*Requirement*.
Retype exactly the lines from the first one through the line with "n.link(cb.outputs[0], b.inputs['Vector'])", including both ends; skip any pictures.

=-=-=-=-=

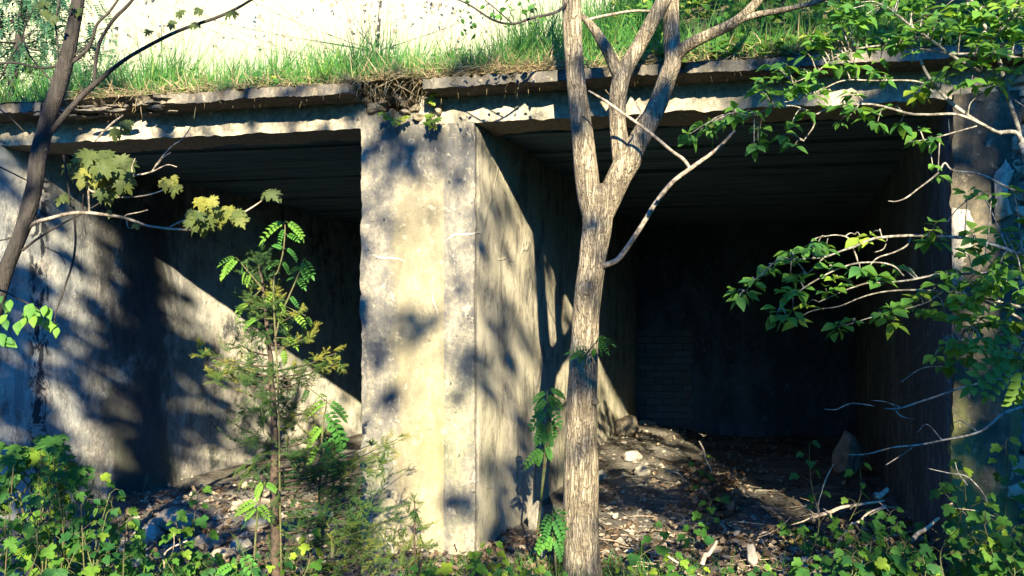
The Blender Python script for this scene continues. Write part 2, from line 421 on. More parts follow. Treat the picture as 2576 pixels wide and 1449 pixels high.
def ceiling_mat():
    n = N('board_marked_concrete')
    v = n.mapv((1, 1, 1), (0, 0, 0), (0, 0, math.radians(12.2)))
    mp = n.new('ShaderNodeMapping'); mp.inputs[3].default_value = (0.5, 9, 1); n.link(v, mp.inputs[0])
    g = n.noise(2.0, 6, 0.7, mp.outputs[0])
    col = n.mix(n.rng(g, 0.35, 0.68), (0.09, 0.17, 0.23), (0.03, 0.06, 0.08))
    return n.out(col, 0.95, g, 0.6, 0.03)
M_CEIL = ceiling_mat()
def brick_mat():
    n = N('whitewashed_brick'); b = n.new('ShaderNodeTexBrick')
    mp = n.mapv((1, 1, 1), (0, 0, 0), (math.radians(90), 0, 0))
    sw = n.new('ShaderNodeSeparateXYZ'); n.link(n.tc.outputs['Object'], sw.inputs[0])
    cb = n.new('ShaderNodeCombineXYZ'); n.link(sw.outputs[0], cb.inputs[0]); n.link(sw.outputs[2], cb.inputs[1])
    n.link(cb.outputs[0], b.inputs['Vector'])
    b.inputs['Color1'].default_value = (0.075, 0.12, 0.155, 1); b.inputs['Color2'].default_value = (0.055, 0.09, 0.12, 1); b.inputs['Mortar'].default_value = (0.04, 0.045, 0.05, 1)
    b.inputs['Scale'].default_value = 1.0; b.inputs['Brick Width'].default_value = 0.26; b.inputs['Row Height'].default_value = 0.10; b.inputs['Mortar Size'].default_value = 0.008
    col = n.mix(n.rng(n.noise(6, 5, 0.7), 0.45, 0.7), b.outputs[0], (0.08, 0.08, 0.08))
    return n.out(col, 0.95, b.outputs['Fac'], -0.6, 0.02)
M_BRICK = brick_mat()
def stone_mat(name, light, dark, seed=0.0):
    n = N(name)
    t = n.tint()
    a = n.noise(9, 6, 0.7, n.mapv((1, 1, 1), (seed, 0, 0))); b = n.noise(40, 4, 0.7)
    col = n.mix(n.rng(n.math('ADD', a, n.math('MULTIPLY', t, 0.25)), 0.45, 0.85), light, dark)
    return n.out(col, 0.95, n.math('ADD', a, n.math('MULTIPLY', b, 0.5)), 0.7, 0.02)
M_STONE = stone_mat('rubble_stone', (0.36, 0.30, 0.22), (0.09, 0.075, 0.055))
M_LIME = stone_mat('pale_limestone', (0.34, 0.31, 0.26), (0.13, 0.12, 0.10), 5)
def ground_mat():
    n = N('leafy_soil')
    a = n.noise(2.2, 6, 0.65); b = n.noise(30, 6, 0.75); c = n.noise(90, 3, 0.7)
    col = n.mix(n.rng(b, 0.38, 0.62), (0.085, 0.075, 0.063), (0.22, 0.20, 0.17))
    col = n.mix(n.rng(c, 0.62, 0.72), col, (0.36, 0.31, 0.24))
    col = n.mix(n.rng(a, 0.42, 0.62), col, n.mix(n.rng(b, 0.4, 0.6), (0.21, 0.195, 0.17), (0.36, 0.33, 0.285)))
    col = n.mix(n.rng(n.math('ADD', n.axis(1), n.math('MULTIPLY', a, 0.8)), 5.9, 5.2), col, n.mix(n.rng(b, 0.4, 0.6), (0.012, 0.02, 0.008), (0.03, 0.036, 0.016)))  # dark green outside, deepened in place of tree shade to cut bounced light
    return n.out(col, 0.95, n.math('ADD', b, n.math('MULTIPLY', c, 0.4)), 0.9, 0.05, spec=0.0)
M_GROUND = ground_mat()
def leaf_mat(name, stops, tr, tf=0.38, rough=0.58, spec=0.22):
    n = N(name); t = n.tint()
    col = n.ramp(t, stops); nz = n.noise(60, 3, 0.6)
    col = n.mix(n.math('MULTIPLY', n.rng(nz, 0.45, 0.7), 0.35), col, tuple(c * 0.55 for c in stops[0][1]))
    tcol = n.mix(1.0, col, tr, 'MULTIPLY')
    return n.out(col, rough, None, spec=spec, trans=tcol, tf=tf)
M_SHRUB = leaf_mat('shrub_leaf', [(0, (0.05, 0.16, 0.04)), (0.6, (0.115, 0.26, 0.035)), (1, (0.28, 0.38, 0.04))], (2.2, 1.9, 1.2))
M_CURR = leaf_mat('currant_leaf', [(0, (0.022, 0.095, 0.025)), (0.6, (0.075, 0.19, 0.025)), (1, (0.24, 0.34, 0.03))], (2.2, 1.9, 1.0))
M_MAPLE = leaf_mat('maple_leaf', [(0, (0.055, 0.085, 0.03)), (0.6, (0.10, 0.13, 0.035)), (1, (0.22, 0.22, 0.045))], (1.8, 1.7, 1.0))
M_ROWAN = leaf_mat('rowan_leaf', [(0, (0.045, 0.17, 0.04)), (0.6, (0.09, 0.25, 0.04)), (1, (0.20, 0.34, 0.05))], (2.2, 1.9, 1.0))
M_ROWFAR = leaf_mat('far_rowan_leaf', [(0, (0.025, 0.09, 0.06)), (1, (0.07, 0.17, 0.07))], (1.6, 1.6, 1.2), 0.3)
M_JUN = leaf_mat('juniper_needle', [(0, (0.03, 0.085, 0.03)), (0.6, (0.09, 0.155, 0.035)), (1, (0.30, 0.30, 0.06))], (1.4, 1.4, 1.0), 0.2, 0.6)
M_GRASS = leaf_mat('green_grass', [(0, (0.03, 0.14, 0.035)), (0.7, (0.085, 0.23, 0.04)), (1, (0.26, 0.32, 0.07))], (1.9, 1.8, 1.0), 0.4)
M_DRYG = leaf_mat('dry_grass', [(0, (0.22, 0.16, 0.09)), (1, (0.50, 0.41, 0.24))], (1.2, 1.1, 0.9), 0.25, 0.7)
M_WEED = leaf_mat('weed_leaf', [(0, (0.05, 0.17, 0.03)), (0.7, (0.14, 0.27, 0.04)), (1, (0.38, 0.40, 0.08))], (2.0, 1.8, 1.0))
M_SHADE = leaf_mat('unseen_canopy_leaf', [(0, (0.015, 0.04, 0.012)), (1, (0.035, 0.07, 0.018))], (1.2, 1.2, 1.0), 0.03)
M_WASHED = leaf_mat('washed_out_leaf', [(0, (0.34, 0.28, 0.20)), (1, (0.72, 0.62, 0.46))], (1.0, 1.0, 0.95), 0.4, 0.8)  # overexposure of the far leaves put into their pale colour
M_LITTER = leaf_mat('dead_leaf', [(0, (0.07, 0.045, 0.03)), (0.6, (0.21, 0.15, 0.10)), (1, (0.46, 0.37, 0.27))], (1.0, 0.9, 0.8), 0.12, 0.75)
M_MOSS = leaf_mat('moss', [(0, (0.10, 0.13, 0.015)), (1, (0.33, 0.32, 0.03))], (1.2, 1.2, 1.0), 0.2, 0.9)
def bark_mat(name, light, dark, sc=46, stretch=0.10, strength=0.9, depth=1.0):
    n = N(name)
    v = n.mapv((1, 1, stretch)); nz = n.new('ShaderNodeTexNoise'); nz.inputs['Scale'].default_value = 14; nz.inputs['Detail'].default_value = 3; n.link(v, nz.inputs['Vector'])
    vv = n.mix(0.06, v, nz.outputs[1], 'ADD')
    rid = n.noise(sc, 5, 0.62, vv, 0.6); big = n.noise(3.2, 5, 0.65); fine = n.noise(120, 4, 0.7, n.mapv((1, 1, 0.35)))
    cross = n.noise(38, 4, 0.7, n.mapv((0.6, 0.6, 1.3)))
    h = n.math('ADD', rid, n.math('MULTIPLY', n.math('SUBTRACT', cross, 0.5), 0.30))
    fur = n.rng(h, 0.38, 0.53)
    lc = n.mix(n.rng(big, 0.38, 0.62), light, tuple(c * 0.72 for c in light)); lc = n.mix(n.math('MULTIPLY', n.rng(fine, 0.45, 0.65), 0.4), lc, tuple(c * 0.5 for c in light))
    v3 = n.mapv((1, 1, 0.16)); vv3 = n.mix(0.05, v3, nz.outputs[1], 'ADD'); fis = n.rng(n.vor(sc * 1.25, vv3), 0.015, 0.10)
    fur = n.math('MULTIPLY', fur, n.math('ADD', 0.35, n.math('MULTIPLY', fis, 0.65)))
    lc = n.mix(n.math('MULTIPLY', n.rng(n.noise(7, 6, 0.75), 0.60, 0.68), 0.6), lc, (0.30, 0.32, 0.24))
    col = n.mix(fur, n.mix(depth, lc, dark), lc)
    return n.out(col, 0.9, n.math('ADD', n.math('ADD', n.rng(h, 0.30, 0.62), n.math('MULTIPLY', fis, 0.7)), n.math('MULTIPLY', fine, 0.3)), strength, 0.02)
M_BARK = bark_mat('furrowed_bark', (0.45, 0.375, 0.265), (0.085, 0.066, 0.05), 40, 0.17, 0.9, 0.72)
M_BARKM = bark_mat('smooth_shade_dark_bark', (0.055, 0.048, 0.045), (0.025, 0.022, 0.02), 40, 0.2, 0.4, 0.7)  # shade on the maple stem put into the bark colour
def twig_mat(name, a, b):
    n = N(name); f = n.noise(40, 4, 0.7); return n.out(n.mix(n.rng(f, 0.4, 0.62), a, b), 0.85, f, 0.4, 0.01)
M_TWIG = twig_mat('grey_twig', (0.36, 0.30, 0.24), (0.12, 0.10, 0.08))
M_LICH = twig_mat('lichen_twig', (0.11, 0.095, 0.08), (0.34, 0.32, 0.27))
M_STEM = twig_mat('green_stem', (0.09, 0.115, 0.04), (0.085, 0.06, 0.04))
M_JBARK = twig_mat('juniper_bark', (0.085, 0.06, 0.045), (0.04, 0.03, 0.025))
M_DEAD = twig_mat('dead_wood', (0.50, 0.40, 0.29), (0.24, 0.18, 0.13))
M_EARTH = N('roof_earth_soil'); _n = M_EARTH
M_EARTH = _n.out(_n.mix(_n.rng(_n.noise(12, 5, 0.7), 0.4, 0.65), (0.06, 0.07, 0.03), (0.17, 0.14, 0.08)), 0.95, _n.noise(25, 4, 0.7), 0.8, 0.04)

# ------------------------------------------------------------------ the setting: ground and earth on the roof
def ground():
    xs = sorted(set([-300, -120, -50, -25, -14] + [round(-9 + 0.09 * i, 3) for i in range(200)] + [14, 25, 50, 120, 300]))
    ys = sorted(set([-300, -120, -50, -25, -12, -8, -4, 0, 2] + [round(3 + 0.09 * i, 3) for i in range(125)] + [16, 20, 30, 60, 120, 300]))
    mb = MB(); nb = len(ys)
    mb.add([(x, y, ground_z(x, y)) for x in xs for y in ys],
           [(i * nb + j, (i + 1) * nb + j, (i + 1) * nb + j + 1, i * nb + j + 1) for i in range(len(xs) - 1) for j in range(nb - 1)])
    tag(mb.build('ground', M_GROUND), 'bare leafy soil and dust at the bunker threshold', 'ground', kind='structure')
ground()
def sig(x): return 1 / (1 + math.exp(-x))
def roof_z(s, t):
    a = max(0.0, min(1.0, (t + 0.2) / 2.2)); a = a * a * (3 - 2 * a)
    h = 0.10 + 1.55 * sig((s - 1.05) / 0.48) + 0.35 * sig((s + 0.1) / 0.3) - 0.02
    b = max(0.0, min(1.0, (t + 0.2) / 0.5))
    z = Z_ST + 0.02 + a * h + b * 0.05 * (1 + noise.noise(Vector((s * 2, t * 2, 0))))
    if t > 6: z -= (t - 6) * 0.55
    if s < -4.5: z -= (-4.5 - s) * 0.8
    return z
def roof_earth():
    mb = MB(); ss = [-8.5 + 0.16 * i for i in range(120)]; ts = [-0.17 + 0.16 * i for i in range(80)]; nb = len(ts)
    V = []
    for s in ss:
        for t in ts:
            edge = 0.06 * noise.noise(Vector((s * 3, 0, 8))) if t < 0 else 0
            V.append(tuple(W(s, t + edge, roof_z(s, t))))
    mb.add(V, [(i * nb + j, (i + 1) * nb + j, (i + 1) * nb + j + 1, i * nb + j + 1) for i in range(len(ss) - 1) for j in range(nb - 1)])
    tag(mb.build('earth_bank', M_EARTH), 'grassed earth bank heaped over the bunker roof', 'earth bank', kind='structure')
roof_earth()

# ------------------------------------------------------------------ the bunker
B = thing('concrete_bunker', W(-0.4, 0, 0), 'abandoned two-bay concrete bunker with a battered central pillar and grass on its roof', 'bunker')
mb = MB(); block(mb, S_PL, 0, 0, T_BK, -0.3, Z_C + 0.10, 0.028, 0.008, 2.2, 0.018)
mb.build('pillar', M_PIER, B)['label'] = 'sunlit cracked pillar running back as a dividing wall'
mb = MB(); block(mb, S_LW - 0.9, S_LW, 0.0, T_BK, -0.3, Z_C + 0.1, 0.06, 0.010, 1.8, 0.02)
mb.build('wall', M_LWALL, B)['label'] = 'side wall with peeling blue-grey paint'
mb = MB(); block(mb, S_RW, S_RW + 0.55, 0.02, T_BK, -0.3, Z_C + 0.1, 0.06, 0.012, 1.6, 0.03)
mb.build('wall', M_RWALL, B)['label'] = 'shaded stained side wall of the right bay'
BRX0, BRX1 = s_of(1592, T_BK), s_of(1742, T_BK)
zb = on_front(1660, 832, T_BK).z
mb = MB()
block(mb, S_LW - 0.9, BRX0, T_BK, T_BK + 0.4, -0.3, Z_C + 0.1, 0.15, 0.012, 1.5, faces='FR')
block(mb, BRX1, S_RW + 0.55, T_BK, T_BK + 0.4, -0.3, Z_C + 0.1, 0.15, 0.012, 1.5, faces='FL')
block(mb, BRX0, BRX1, T_BK, T_BK + 0.4, zb, Z_C + 0.1, 0.15, 0.012, 1.5, faces='FD')
block(mb, S_LW - 0.9, S_RW + 0.55, T_BK + 0.4, T_BK + 0.6, -0.3, Z_C + 0.1, 0.5, 0.0, faces='FB')
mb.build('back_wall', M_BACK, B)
mb = MB(); block(mb, BRX0 - 0.01, BRX1 + 0.01, T_BK + 0.08, T_BK + 0.2, -0.1, zb + 0.01, 0.06, 0.004, faces='F')
mb.build('bricked_up_doorway', M_BRICK, B)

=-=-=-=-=

*Task result*.
The Blender Python script for this scene continues. Write part 2, from line 421 on. More parts follow. Treat the picture as 2576 pixels wide and 1449 pixels high.
def ceiling_mat():
    n = N('board_marked_concrete')
    v = n.mapv((1, 1, 1), (0, 0, 0), (0, 0, math.radians(12.2)))
    mp = n.new('ShaderNodeMapping'); mp.inputs[3].default_value = (0.5, 9, 1); n.link(v, mp.inputs[0])
    g = n.noise(2.0, 6, 0.7, mp.outputs[0])
    col = n.mix(n.rng(g, 0.35, 0.68), (0.09, 0.17, 0.23), (0.03, 0.06, 0.08))
    return n.out(col, 0.95, g, 0.6, 0.03)
M_CEIL = ceiling_mat()
def brick_mat():
    n = N('whitewashed_brick'); b = n.new('ShaderNodeTexBrick')
    mp = n.mapv((1, 1, 1), (0, 0, 0), (math.radians(90), 0, 0))
    sw = n.new('ShaderNodeSeparateXYZ'); n.link(n.tc.outputs['Object'], sw.inputs[0])
    cb = n.new('ShaderNodeCombineXYZ'); n.link(sw.outputs[0], cb.inputs[0]); n.link(sw.outputs[2], cb.inputs[1])
    n.link(cb.outputs[0], b.inputs['Vector'])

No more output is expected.